The 2016 referendum on membership of the EU deeply divided Britain, and those rifts were on show in parliament, where May received more demands for reassurance than words of support from lawmakers, even those in her own Conservative Party.

May tried to explain the obstacles, which she described as largely technical, that had scuppered any hope of agreement in the talks in Brussels on Sunday.

She said the EU had stuck to a proposal of keeping Northern Ireland in its customs union if a UK-wide plan was not ready to be put in place when a transitional arrangement runs out at the end of 2020.

May insists any customs arrangement as part of the backstop must be temporary, ending at the latest in December 2021, but the EU has refused to set an end date.

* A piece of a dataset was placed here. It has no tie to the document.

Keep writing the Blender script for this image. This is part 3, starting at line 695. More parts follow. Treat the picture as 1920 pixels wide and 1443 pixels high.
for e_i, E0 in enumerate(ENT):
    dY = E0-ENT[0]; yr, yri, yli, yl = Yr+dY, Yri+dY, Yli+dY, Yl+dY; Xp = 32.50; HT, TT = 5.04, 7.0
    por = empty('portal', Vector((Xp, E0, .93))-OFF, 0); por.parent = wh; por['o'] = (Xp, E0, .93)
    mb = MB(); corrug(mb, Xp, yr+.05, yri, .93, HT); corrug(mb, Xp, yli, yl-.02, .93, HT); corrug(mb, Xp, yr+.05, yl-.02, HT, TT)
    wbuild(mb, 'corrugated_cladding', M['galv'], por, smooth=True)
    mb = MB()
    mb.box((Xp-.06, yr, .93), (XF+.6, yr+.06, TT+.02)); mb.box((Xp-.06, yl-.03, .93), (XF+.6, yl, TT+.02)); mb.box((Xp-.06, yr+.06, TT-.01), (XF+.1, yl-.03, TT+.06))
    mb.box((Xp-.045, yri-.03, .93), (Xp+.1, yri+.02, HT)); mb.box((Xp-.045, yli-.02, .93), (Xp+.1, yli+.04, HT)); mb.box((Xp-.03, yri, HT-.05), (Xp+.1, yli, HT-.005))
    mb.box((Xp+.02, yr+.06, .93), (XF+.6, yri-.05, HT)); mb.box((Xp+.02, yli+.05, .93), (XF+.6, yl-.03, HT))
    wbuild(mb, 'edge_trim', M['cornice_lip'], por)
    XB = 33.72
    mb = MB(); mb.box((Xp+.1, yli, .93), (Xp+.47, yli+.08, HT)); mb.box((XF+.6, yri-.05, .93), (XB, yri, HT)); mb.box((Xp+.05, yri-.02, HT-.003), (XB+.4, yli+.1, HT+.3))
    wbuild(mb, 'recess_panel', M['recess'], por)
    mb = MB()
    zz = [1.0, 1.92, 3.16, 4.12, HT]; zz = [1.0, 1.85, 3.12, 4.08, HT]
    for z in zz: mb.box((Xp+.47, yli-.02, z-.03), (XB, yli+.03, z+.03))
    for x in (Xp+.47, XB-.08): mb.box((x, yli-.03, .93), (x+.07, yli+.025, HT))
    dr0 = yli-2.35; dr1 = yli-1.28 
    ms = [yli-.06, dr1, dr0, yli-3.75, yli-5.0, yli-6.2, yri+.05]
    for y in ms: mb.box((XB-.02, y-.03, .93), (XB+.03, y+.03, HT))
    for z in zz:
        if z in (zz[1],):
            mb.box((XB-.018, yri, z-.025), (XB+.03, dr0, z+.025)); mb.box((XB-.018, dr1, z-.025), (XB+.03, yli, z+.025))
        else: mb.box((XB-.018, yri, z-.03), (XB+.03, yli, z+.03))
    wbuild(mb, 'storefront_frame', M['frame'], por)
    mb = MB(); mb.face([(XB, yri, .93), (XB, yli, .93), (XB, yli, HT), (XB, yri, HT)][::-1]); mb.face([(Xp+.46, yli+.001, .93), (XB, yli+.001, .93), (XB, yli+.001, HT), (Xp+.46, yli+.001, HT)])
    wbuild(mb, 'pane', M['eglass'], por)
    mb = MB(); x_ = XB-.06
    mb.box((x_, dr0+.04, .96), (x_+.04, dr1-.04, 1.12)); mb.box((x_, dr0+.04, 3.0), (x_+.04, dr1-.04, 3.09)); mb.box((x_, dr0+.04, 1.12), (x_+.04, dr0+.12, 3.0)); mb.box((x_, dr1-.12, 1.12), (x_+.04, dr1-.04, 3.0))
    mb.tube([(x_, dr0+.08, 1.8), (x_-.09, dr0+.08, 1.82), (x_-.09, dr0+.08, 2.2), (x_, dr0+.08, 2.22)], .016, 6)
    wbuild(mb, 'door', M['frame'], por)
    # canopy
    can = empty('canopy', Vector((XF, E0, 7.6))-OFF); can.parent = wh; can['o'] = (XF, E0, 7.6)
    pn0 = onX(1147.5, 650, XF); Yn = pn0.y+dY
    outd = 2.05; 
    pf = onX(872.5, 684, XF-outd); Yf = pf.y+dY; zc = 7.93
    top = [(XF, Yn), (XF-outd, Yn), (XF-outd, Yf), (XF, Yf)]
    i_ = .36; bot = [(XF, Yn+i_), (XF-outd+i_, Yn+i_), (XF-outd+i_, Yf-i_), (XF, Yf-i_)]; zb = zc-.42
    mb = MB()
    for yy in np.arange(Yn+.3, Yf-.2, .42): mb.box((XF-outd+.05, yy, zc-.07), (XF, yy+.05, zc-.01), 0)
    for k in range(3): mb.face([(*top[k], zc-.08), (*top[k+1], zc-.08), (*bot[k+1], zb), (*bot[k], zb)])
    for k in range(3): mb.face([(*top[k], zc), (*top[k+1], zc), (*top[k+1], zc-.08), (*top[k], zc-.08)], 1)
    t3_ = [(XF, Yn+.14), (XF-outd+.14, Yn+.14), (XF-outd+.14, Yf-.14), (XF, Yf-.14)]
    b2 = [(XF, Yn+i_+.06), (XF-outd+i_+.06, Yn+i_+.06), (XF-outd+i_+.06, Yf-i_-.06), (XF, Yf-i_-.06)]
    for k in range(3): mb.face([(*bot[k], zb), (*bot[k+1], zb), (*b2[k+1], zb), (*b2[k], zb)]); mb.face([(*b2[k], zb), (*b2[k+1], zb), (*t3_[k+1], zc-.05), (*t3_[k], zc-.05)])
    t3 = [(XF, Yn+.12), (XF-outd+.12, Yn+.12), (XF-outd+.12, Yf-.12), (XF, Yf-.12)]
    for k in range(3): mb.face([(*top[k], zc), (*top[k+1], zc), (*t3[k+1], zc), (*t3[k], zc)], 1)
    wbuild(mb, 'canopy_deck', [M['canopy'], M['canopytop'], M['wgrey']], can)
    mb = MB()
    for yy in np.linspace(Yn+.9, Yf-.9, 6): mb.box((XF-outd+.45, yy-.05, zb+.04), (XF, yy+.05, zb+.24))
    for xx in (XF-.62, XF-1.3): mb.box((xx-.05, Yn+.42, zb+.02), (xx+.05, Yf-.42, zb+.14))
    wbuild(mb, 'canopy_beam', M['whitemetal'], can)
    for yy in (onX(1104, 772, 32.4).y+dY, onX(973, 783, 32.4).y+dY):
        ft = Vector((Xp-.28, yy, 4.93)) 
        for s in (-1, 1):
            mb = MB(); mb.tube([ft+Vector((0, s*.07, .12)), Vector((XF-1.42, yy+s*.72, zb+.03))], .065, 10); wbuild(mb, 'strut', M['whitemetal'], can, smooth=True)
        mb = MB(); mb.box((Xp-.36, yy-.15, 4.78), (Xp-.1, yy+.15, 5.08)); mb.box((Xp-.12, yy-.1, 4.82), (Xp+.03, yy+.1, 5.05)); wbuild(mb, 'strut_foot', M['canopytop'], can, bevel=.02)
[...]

May described that as asking for "a backstop to a backstop" and said again Northern Ireland could not be treated differently from the rest of Britain.

"As I have said many times, I could never accept that, no matter how unlikely such a scenario may be," she said.

But May still faces a struggle to ease the concerns of not only the EU, but of her Conservative Party and her partners in parliament, Northern Ireland's Democratic Unionist Party (DUP).

The DUP's Nigel Dodds pressed May for new reassurance that she will stand by her words about Britain leaving as one country, rolling his eyes when she answered by repeating familiar phrases.

May also needs to try to keep eurosceptics in her party on board. Her former foreign minister turned loudest critic, Boris Johnson, pressed her to put a firm time limit on any backstop, fearful it could keep Britain in the EU's sphere indefinitely.

EU leaders expressed disappointment that the backstop row had sunk the possibility of a deal at the weekend, with German Chancellor Angela Merkel saying "at the moment it actually looks a bit more difficult".

Irish Foreign Minister Simon Coveney said any deal would now "take a bit more time than many people had hoped".

But a spokesman for May expressed hope, saying there were "a number of means of achieving what we want to achieve" on the backstop, but declined to give details.

And, in a change of tone, Arlene Foster, the leader of the DUP, said she also hoped for a "sensible" Brexit.

"I very much hope that we do get a deal," she told reporters. "We want to see a sensible Brexit, one that works for Northern Ireland, but also one that works for our colleagues and friends in the Republic of Ireland."